Breath of Clarity

Environmental Stewardship Yields Beneficial Democratic Consequences

My choice to evaluate Environment, a topic among executive orders, was sparked by a passion for the Maori (New Zealand’s indigenous population) worldview. The ancient philosophy asserts earth’s natural components contain the same essential vitality present within the human species’ spirit. Specifically, the Maori perceive wai-ora (pure water) as sacred because rivers embody the harmonious interconnectedness among all living beings. Insofar as the executive branch practices environmental stewardship, the force which unites people under a single essence is preserved. The executive order “Stewardship of the Ocean, Our Coasts, and the Great Lakes” (2010) is a stellar discourse, as it solves the democratic dilemma. President Barack Obama demonstrates effective persuasion by creating a policy which supports collaboration between opposite partisan groups. The president empowers all citizens, as the order’s collective support group makes the reasoned choice to protect the planet.

However, the support group doesn’t equate to a reelection constituency because the environment is not a popular issue. The claim is evident, as we consider there’s a low quantity of executive orders written about the environment. Less than three percent (approximately 5/230) of President Obama’s executive orders concern the environment. The lack of excessive information about environmental policy is beneficial, as Americans often struggle with “making effective use of the information available to them, sorting that which is useful from that which is not” (Lupia, McCubbins 378). There’s a specific quality executive order, useful to produce harmony both within and outside the governmental institution, included in the topic’s collection. The findings are not surprising because minimal attention towards the environment reflects the president’s desire to be reelected, since Obama is financially supported by corporations who exploit natural resources to maximize profit. The rest of the analysis focuses on the single quality order, which makes the environment’s topic representation democratically beneficial.

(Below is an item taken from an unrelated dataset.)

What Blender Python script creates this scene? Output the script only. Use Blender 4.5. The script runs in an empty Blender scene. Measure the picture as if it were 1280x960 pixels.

The president unconventionally satisfies both the capitalist conservatives and the socialist liberals. Water bodies stimulate the economy by creating jobs for service workers, who will increase demand for corporate goods. The document is “a simple piece of information [which] can prove the knowledge people need […] to derive predictions about the future consequences of their actions” (378). The executive order joins seemingly oppositional groups together to create a beneficial end result. Therefore, the data showing solves the democratic dilemma, and is not problematic because it convinces individuals to reasonably practice environmental stewardship. The executive order’s framework is crucial to its democratic strength. In The American Political System, Ken Kollman attests, “which consideration ultimately dominates [the public] thinking about the issue may shape their subsequent formation of an opinion” (319). In this executive order’s case, the president recognized the citizens’ need to create economic incentive which elevates environmental health’s relevance. Democratically speaking, the collection of executive orders about the environment ultimately serve the nation under a integrated body the constitution originally intended.